Stocks are not suitable for everyone. You can build a solid financial plan using only safe and guaranteed investments. If you don’t understand the stock market or what a mutual fund is, it’s best to avoid these investments altogether until you learn more. If you do understand but feel very anxious, stay away from the market.

Read the story of the tortoise and the hare

Your colleague may have doubled his money because he bought Apple stock at the right time. Does that mean he was smart… or lucky? Slow and steady saving with a disciplined plan leads to good results, just like the tortoise that moves forward slowly and steadily. Betting on luck or skill may be a good decision, and you might have an unpleasant surprise. Simply put, read the story of the tortoise and the hare.

Be comfortable with cash

If you feel that money sitting in cash accounts or money market accounts is going to waste, think again.
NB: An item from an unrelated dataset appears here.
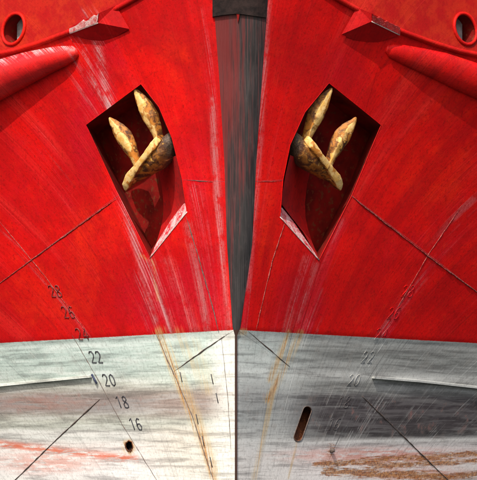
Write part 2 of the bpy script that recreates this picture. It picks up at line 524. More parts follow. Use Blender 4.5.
def anchor_material():
    k = NT('anchor_worn_paint')
    P, X, Y, Z = k.coords()
    n = k.noise(P, 5.0, 5, .6, .8)
    n2 = k.noise(P, 14.0, 5, .62, .5)
    n3 = k.noise(P, 90.0, 3, .6)
    paint = k.mix(k.ramp(n2, .35, .65), (.62, .33, .07), (.80, .58, .26))
    paint = k.mix(k.ramp(n2, .52, .70, 0, .5), paint, (.60, .27, .04))
    rusty = k.mix(k.ramp(n2, .40, .62), (.07, .022, .008), (.46, .17, .022))
    at = k.attr('rusty').outputs['Fac']
    f = k.math('ADD', k.math('ADD', k.math('MULTIPLY', n, .6), k.math('MULTIPLY', n2, .4)), at)
    base = k.mix(k.ramp(f, .52, .585), paint, rusty)
    tar_shade = k.attr('tar_shade').outputs['Fac']  # tarred patches plus shade painted on the darker facets
    tm = k.ramp(k.math('ADD', k.math('ADD', k.math('MULTIPLY', n2, .6), k.math('MULTIPLY', n, .4)), tar_shade), .74, .92)
    base = k.mix(k.math('MULTIPLY', tm, .92), base, k.mix(k.ramp(n3, .4, .65), (.022, .018, .017), (.11, .075, .055)))
    base = k.mix(k.ramp(n3, .66, .72, 0, .8), base, (.05, .018, .009))
    k.bump(k.math('ADD', n2, k.math('MULTIPLY', n3, .4)), .4, .008)
    return k.done(base, .62, .35)


def water_material():
    k = NT('harbour_water')
    P, X, Y, Z = k.coords()
    n = k.noise(k.comb(X, k.math('MULTIPLY', Y, 1.8), 0.0), 1.4, 6, .6, .4)
    k.bump(n, .5, .12)
    m = k.done((.018, .030, .032), .07, .5)
    k.bsdf.inputs['IOR'].default_value = 1.33
    return m


M_HULL = hull_material()
M_STEM = stem_material()
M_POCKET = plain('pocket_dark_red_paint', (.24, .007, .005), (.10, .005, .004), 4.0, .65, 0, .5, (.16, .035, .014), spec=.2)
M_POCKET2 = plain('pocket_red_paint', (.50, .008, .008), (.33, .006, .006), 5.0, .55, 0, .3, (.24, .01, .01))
M_SEAM_RED = plain('weld_bead_red', (.16, .012, .010), (.40, .13, .11), 40.0, .5, 0, .5, (.12, .02, .015))
M_SEAM_DARK = plain('weld_bead_dark', (.05, .045, .045), (.13, .10, .09), 40.0, .6, 0, .5, (.20, .08, .03))
M_EDGE = plain('bare_worn_edge', (.62, .38, .36), (.75, .68, .66), 30.0, .5, 0, .4, (.40, .05, .04))
M_LEDGE = plain('chafed_ledge_paint', (.52, .02, .03), (.70, .42, .42), 9.0, .5, 0, .4, (.74, .64, .63))
M_CHAFED = plain('chafed_pink_metal', (.52, .34, .33), (.42, .06, .06), 16.0, .5, 0, .5, (.22, .015, .012))
M_CHAFED_RED = plain('chafed_red_paint', (.34, .010, .008), (.20, .010, .008), 13.0, .5, 0, .5, (.42, .10, .09))
M_BLACK = plain('black_steel', (.010, .007, .007), (.028, .017, .016), 12.0, .6, 0, .3, spec=.15)
M_GREY = plain('grey_steel', (.20, .21, .23), (.33, .34, .36), 16.0, .5, 0, .3)
M_MARK_BLACK = plain('mark_black_paint', (.018, .018, .025), (.045, .045, .055), 60.0, .5)
M_MARK_RED = plain('mark_red_paint', (.10, .006, .006), (.20, .012, .012), 80.0, .5, 0, .5, (.50, .20, .18))
M_MARK_GREY = plain('mark_grey_paint', (.16, .17, .18), (.42, .44, .44), 70.0, .55, 0, .5)
M_BLUE = plain('blue_black_paint', (.012, .02, .07), (.03, .035, .06), 40.0, .5)
M_RUSTHOLE = plain('rusty_pipe_inside', (.11, .032, .009), (.045, .014, .006), 12.0, .8, 0, .6, (.18, .06, .015))
M_ANCHOR = anchor_material()
M_WATER = water_material()

# ------------------------------------------------------------------ object helpers


def link(name, me, mat, parent=None):
    o = bpy.data.objects.new(name, me)
    if mat is not None:
        me.materials.append(mat)
    COL.objects.link(o)
    if parent is not None:
        o.parent = parent
    return o


def set_cond(me, bul=None):
    n = len(me.vertices)
    co = np.empty(n * 3)
    me.vertices.foreach_get('co', co)
    co = co.reshape(-1, 3)
    m, t, coat_shade = condition(co[:, 0], co[:, 1], co[:, 2])
    f = me.attributes.new('coat_shade', 'FLOAT', 'POINT')
    f.data.foreach_set('value', coat_shade.astype(np.float32))
    a = me.attributes.new('cond', 'FLOAT_COLOR', 'POINT')
    a.data.foreach_set('color', m.astype(np.float32).ravel())
    b = me.attributes.new('tone', 'FLOAT_COLOR', 'POINT')
    b.data.foreach_set('color', np.concatenate([t, np.ones((n, 1))], 1).astype(np.float32).ravel())
    f = me.attributes.new('bulwark', 'FLOAT', 'POINT')
    v = np.full(n, float(bul or 0.0), np.float32)
    f.data.foreach_set('value', v)


def set_float(me, name, val):
    a = me.attributes.new(name, 'FLOAT', 'POINT')
    v = np.asarray(val, np.float32)
    if v.ndim == 0:
        v = np.full(len(me.vertices), float(val), np.float32)
    a.data.foreach_set('value', v)


def from_bm(name, bm, mat, parent=None, cond=False, bul=None, smooth_shade=True):
    me = bpy.data.meshes.new(name)
    bmesh.ops.recalc_face_normals(bm, faces=bm.faces[:]) if not cond else None
    bm.to_mesh(me)
    bm.free()
    if smooth_shade:
        me.polygons.foreach_set('use_smooth', [True] * len(me.polygons))
    if cond:
        set_cond(me, bul)
    return link(name, me, mat, parent)


def tube_bm(bm, pts, radii, n=8, closed=False, up=None, flat=1.0):
    """sweep an ellipse (flat = thickness along 'up') along pts"""
    N = len(pts)
    rings = []
    for i, p in enumerate(pts):
        if closed:
            t = pts[(i + 1) % N] - pts[i - 1]
        else:
            t = pts[min(i + 1, N - 1)] - pts[max(i - 1, 0)]
        t.normalize()
        uu = up[i] if isinstance(up, list) else (up or Vector((0, -1, 0)))
        b = t.cross(uu).normalized()
        a = b.cross(t).normalized()
        r = radii[i] if isinstance(radii, (list, tuple)) else radii
        rings.append([bm.verts.new(p + (a * math.cos(q) * flat + b * math.sin(q)) * r)
                      for q in [2 * math.pi * j / n for j in range(n)]])
    for i in range(N if closed else N - 1):
        A, B = rings[i], rings[(i + 1) % N]
        for j in range(n):
            bm.faces.new((A[j], A[(j + 1) % n], B[(j + 1) % n], B[j]))
    if not closed:
        bm.faces.new(rings[0][::-1])
        bm.faces.new(rings[-1])
    return rings


def resample(pts, step):
    out = [pts[0]]
    for a, b in zip(pts[:-1], pts[1:]):
        L = math.hypot(b[0] - a[0], b[1] - a[1])
        k = max(1, int(L / step))
        for i in range(1, k + 1):
            out.append((a[0] + (b[0] - a[0]) * i / k, a[1] + (b[1] - a[1]) * i / k))
    return out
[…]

Cash can be a great place to store money while you research, study, and learn how to make smart decisions with it. People who have cash are positioned to take advantage of great investment opportunities when real estate or stock markets decline. Those who are fully invested do not have the same opportunities.

Understand what you own

A stock is not the same as an index fund. A bond fund is not the same as a stock fund. It’s surprising how many people own large-cap stock funds and react with irrational fear that they might lose all their money. Do they have any idea what they own? Do they really think that all of the largest 500 companies in the United States will go bankrupt at the same time? There is a distinct difference between what I call an investment risk level of 5, where you can lose all your money, and an investment risk level of 4, where you cannot lose all your money.

Read

Books Are Not Just for Websites

I love the internet. The amount of available information is amazing and sometimes overwhelming. However, to gain depth of knowledge on a subject, I believe nothing compares to a good book. It makes sense that educated investors improve their chances of achieving higher returns. Connect with learning first, and you will become better at investing.

Study Your Shopping Habits

When was the last time you went to the mall and saw something you really wanted to buy at a 50% discount and thought, “No, I’m afraid the price might drop more. I won’t buy it now.”? When stock prices drop significantly, it means that your future financial goals are on sale. Better investing means gaining the knowledge and discipline to recognize things when they are on markdown and to buy them at a low price.

Remember, They Don’t Know You

Who are “they”? All the people (including me) who offer financial advice and commentary to the public. We don’t know you or your situation. We offer advice that applies to a broad audience. Does it apply to you? I don’t know, and “they” don’t know either. You and your personal financial advisor can determine if the advice applies to your situation.